**Work to do:**
Copy everything from the line with "Reconstruct this image" down to the line with "from mathutils.geometry import", inclusive of both, exactly as written; leave out all pictures.

** Begin Provided information **

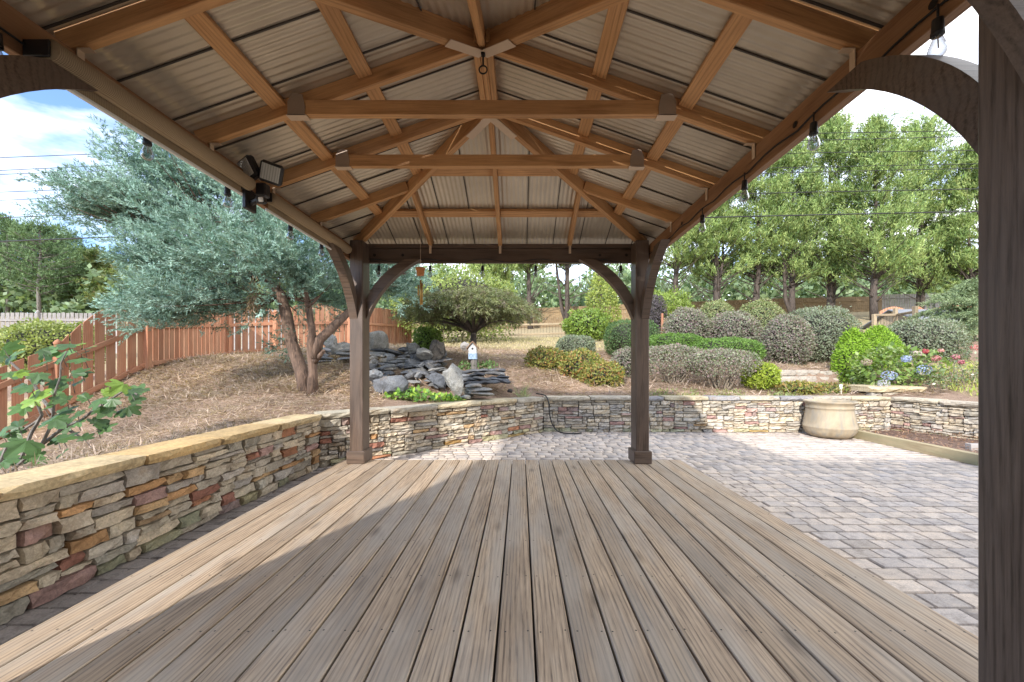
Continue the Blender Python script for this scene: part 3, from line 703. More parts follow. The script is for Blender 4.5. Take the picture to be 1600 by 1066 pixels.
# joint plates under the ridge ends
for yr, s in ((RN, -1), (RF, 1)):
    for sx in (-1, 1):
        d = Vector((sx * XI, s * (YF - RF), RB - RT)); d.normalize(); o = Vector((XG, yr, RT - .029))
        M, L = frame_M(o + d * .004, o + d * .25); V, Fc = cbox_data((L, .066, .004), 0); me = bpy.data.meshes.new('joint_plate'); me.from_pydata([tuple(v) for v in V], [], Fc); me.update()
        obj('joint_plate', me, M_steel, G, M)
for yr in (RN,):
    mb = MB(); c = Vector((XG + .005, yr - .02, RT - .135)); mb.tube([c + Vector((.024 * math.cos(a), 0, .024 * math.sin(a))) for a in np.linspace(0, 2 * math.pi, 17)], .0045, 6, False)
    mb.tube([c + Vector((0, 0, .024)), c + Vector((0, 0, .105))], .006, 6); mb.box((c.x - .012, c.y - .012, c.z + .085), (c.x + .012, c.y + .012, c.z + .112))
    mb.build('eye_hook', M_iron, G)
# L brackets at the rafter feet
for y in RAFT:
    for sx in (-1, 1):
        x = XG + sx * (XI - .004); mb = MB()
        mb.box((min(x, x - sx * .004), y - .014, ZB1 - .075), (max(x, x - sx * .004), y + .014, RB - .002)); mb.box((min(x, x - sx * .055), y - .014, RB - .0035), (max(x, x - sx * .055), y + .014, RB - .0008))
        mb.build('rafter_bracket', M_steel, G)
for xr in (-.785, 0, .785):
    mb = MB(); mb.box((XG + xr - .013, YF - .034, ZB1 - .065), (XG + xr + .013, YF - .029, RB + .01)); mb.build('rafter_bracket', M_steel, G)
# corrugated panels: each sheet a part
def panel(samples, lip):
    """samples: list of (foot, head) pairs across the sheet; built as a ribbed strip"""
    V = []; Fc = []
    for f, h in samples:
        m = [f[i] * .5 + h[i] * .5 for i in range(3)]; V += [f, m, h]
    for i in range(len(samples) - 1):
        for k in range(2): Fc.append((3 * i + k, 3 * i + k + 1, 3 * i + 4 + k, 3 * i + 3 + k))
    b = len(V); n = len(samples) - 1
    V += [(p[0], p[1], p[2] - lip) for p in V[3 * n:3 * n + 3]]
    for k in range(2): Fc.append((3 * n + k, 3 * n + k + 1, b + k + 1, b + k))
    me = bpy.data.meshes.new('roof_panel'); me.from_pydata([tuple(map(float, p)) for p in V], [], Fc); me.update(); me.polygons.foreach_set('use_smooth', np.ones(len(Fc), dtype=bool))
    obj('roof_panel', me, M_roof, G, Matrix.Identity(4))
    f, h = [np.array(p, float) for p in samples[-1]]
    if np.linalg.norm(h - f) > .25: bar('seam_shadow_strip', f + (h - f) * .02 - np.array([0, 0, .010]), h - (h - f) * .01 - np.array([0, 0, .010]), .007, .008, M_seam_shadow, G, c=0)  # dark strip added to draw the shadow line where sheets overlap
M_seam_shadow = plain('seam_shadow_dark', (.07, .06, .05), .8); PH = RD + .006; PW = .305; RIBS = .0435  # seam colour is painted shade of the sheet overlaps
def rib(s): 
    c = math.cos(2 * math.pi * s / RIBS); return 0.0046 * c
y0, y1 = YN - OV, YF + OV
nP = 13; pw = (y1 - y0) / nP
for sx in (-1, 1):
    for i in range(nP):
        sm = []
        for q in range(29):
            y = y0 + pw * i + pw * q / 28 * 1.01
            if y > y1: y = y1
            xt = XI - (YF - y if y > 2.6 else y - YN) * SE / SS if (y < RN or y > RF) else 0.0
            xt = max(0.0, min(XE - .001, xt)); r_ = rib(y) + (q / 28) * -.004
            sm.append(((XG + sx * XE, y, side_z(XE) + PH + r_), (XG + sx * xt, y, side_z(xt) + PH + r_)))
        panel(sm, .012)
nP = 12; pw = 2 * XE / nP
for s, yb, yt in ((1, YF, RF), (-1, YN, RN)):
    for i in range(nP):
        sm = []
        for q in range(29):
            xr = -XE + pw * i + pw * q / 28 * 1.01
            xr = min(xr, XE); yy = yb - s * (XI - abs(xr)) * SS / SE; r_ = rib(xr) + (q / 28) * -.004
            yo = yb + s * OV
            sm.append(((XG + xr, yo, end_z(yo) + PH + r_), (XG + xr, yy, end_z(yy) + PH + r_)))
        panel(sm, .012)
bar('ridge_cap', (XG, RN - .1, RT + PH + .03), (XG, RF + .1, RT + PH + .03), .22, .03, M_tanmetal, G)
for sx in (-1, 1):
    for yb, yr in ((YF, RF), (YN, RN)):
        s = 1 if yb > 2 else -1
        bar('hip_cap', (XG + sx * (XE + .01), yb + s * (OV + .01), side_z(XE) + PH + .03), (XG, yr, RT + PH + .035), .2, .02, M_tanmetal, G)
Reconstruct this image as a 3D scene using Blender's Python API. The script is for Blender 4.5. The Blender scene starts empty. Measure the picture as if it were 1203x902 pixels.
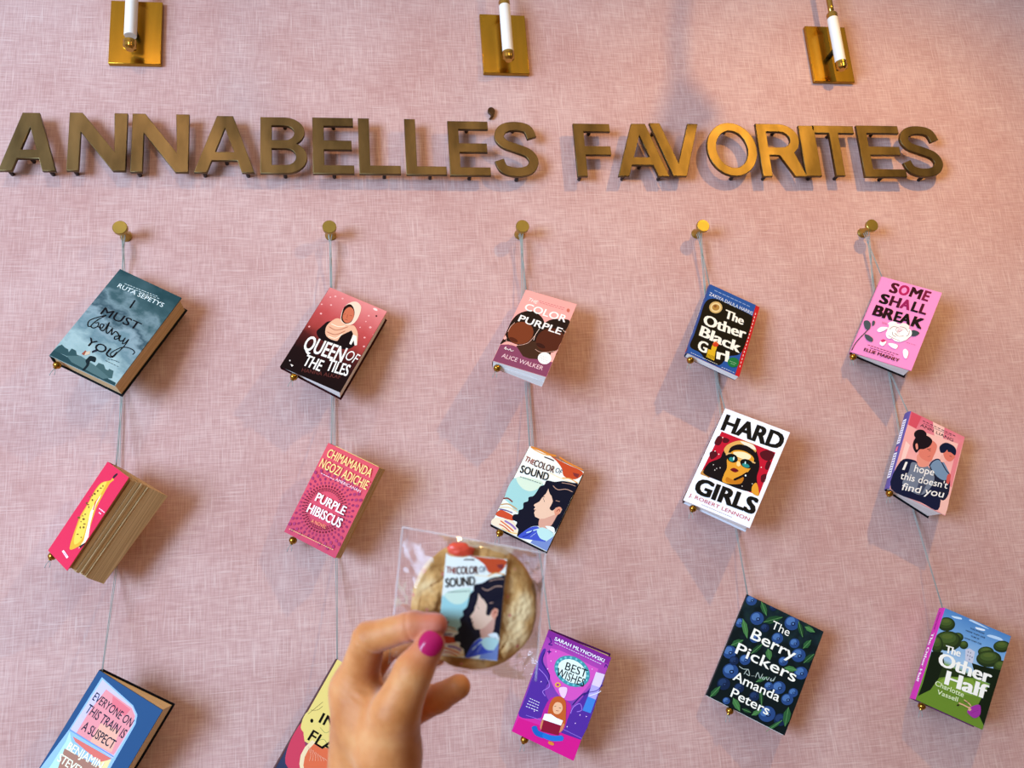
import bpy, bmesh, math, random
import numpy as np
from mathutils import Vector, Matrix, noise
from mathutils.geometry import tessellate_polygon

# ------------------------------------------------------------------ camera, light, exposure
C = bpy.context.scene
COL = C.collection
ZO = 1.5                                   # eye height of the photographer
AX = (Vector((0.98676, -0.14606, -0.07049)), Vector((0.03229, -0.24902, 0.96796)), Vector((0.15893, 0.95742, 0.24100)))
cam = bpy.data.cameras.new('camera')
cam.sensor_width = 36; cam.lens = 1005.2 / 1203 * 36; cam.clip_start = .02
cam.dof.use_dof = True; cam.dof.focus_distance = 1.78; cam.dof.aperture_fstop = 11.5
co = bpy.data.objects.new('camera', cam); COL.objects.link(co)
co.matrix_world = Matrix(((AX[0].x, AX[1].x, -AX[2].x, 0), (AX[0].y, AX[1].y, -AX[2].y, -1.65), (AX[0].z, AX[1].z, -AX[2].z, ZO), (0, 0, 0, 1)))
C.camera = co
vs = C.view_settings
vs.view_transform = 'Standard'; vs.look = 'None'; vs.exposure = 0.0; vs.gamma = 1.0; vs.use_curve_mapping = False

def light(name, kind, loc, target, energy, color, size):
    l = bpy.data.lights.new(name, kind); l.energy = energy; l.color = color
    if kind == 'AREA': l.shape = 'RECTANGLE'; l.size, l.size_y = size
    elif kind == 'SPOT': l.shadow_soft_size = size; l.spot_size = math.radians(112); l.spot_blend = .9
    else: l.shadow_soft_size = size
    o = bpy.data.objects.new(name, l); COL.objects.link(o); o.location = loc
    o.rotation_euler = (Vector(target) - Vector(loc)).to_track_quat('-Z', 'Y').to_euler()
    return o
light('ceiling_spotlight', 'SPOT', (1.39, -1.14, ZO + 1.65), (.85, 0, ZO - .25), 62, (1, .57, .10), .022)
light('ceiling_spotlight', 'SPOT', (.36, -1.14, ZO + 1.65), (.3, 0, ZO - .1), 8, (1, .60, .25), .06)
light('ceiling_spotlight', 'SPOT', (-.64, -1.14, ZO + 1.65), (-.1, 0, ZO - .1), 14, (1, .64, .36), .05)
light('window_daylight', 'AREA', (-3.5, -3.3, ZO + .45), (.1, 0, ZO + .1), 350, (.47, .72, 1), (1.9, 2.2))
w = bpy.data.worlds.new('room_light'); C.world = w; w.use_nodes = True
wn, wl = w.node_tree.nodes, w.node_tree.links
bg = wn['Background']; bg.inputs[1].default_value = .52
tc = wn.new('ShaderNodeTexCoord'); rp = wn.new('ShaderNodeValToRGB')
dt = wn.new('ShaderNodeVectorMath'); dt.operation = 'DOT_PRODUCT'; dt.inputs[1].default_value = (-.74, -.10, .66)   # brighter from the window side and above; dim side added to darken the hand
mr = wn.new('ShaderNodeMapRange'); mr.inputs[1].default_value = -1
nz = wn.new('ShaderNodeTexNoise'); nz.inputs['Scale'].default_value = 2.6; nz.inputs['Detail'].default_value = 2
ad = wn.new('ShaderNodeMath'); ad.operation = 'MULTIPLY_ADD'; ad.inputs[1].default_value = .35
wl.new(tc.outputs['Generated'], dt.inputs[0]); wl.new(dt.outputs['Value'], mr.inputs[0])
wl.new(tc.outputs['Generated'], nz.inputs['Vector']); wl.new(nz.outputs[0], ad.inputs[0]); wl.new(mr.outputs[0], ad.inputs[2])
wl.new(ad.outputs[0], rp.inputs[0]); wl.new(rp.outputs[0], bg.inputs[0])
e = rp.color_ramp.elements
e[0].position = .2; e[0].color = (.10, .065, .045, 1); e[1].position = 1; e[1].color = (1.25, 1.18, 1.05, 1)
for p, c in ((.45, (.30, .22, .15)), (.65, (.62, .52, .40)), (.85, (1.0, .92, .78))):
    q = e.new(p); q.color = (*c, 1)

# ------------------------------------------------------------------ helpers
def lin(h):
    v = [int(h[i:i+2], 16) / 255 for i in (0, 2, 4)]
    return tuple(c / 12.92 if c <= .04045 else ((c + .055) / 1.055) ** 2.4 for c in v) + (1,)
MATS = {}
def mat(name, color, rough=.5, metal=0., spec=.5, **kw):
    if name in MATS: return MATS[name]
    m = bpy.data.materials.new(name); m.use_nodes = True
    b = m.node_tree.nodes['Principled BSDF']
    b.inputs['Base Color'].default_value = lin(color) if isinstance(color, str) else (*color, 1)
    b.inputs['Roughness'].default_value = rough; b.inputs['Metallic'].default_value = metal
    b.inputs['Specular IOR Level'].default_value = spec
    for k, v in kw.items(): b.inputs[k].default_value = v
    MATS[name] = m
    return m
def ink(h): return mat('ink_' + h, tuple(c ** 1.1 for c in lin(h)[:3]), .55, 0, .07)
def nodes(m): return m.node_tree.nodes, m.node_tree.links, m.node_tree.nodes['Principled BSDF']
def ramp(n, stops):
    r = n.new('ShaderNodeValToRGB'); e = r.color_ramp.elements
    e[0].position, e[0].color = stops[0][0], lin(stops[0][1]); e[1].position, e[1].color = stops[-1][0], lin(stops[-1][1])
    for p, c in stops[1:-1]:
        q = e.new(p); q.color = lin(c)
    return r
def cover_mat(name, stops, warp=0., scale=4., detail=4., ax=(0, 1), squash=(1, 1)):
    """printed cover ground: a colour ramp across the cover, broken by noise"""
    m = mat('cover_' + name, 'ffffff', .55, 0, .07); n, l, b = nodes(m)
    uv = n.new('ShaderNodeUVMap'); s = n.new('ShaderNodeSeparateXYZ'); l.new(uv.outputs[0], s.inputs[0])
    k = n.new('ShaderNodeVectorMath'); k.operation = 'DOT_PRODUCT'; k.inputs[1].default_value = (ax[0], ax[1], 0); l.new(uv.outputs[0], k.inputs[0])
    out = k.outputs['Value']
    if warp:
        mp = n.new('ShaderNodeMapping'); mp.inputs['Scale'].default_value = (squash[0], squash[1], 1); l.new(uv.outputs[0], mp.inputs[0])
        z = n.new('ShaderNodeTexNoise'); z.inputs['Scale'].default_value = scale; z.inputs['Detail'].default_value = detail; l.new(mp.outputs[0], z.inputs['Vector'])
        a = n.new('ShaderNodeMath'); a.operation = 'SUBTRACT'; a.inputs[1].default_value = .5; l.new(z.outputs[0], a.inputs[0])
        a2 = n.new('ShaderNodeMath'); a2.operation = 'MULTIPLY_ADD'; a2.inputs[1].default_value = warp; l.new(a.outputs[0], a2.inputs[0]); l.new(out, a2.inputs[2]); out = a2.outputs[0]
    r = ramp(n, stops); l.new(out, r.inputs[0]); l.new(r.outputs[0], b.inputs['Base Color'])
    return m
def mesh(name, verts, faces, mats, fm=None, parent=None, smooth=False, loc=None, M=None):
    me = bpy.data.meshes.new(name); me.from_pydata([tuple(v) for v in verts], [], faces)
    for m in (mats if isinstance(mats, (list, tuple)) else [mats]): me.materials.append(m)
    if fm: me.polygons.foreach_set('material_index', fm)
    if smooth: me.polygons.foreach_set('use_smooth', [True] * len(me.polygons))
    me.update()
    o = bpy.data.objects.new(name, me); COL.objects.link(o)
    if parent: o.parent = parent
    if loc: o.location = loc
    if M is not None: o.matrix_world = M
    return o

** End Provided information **

**Exercise solution:**
Reconstruct this image as a 3D scene using Blender's Python API. The script is for Blender 4.5. The Blender scene starts empty. Measure the picture as if it were 1203x902 pixels.
import bpy, bmesh, math, random
import numpy as np
from mathutils import Vector, Matrix, noise
from mathutils.geometry import tessellate_polygon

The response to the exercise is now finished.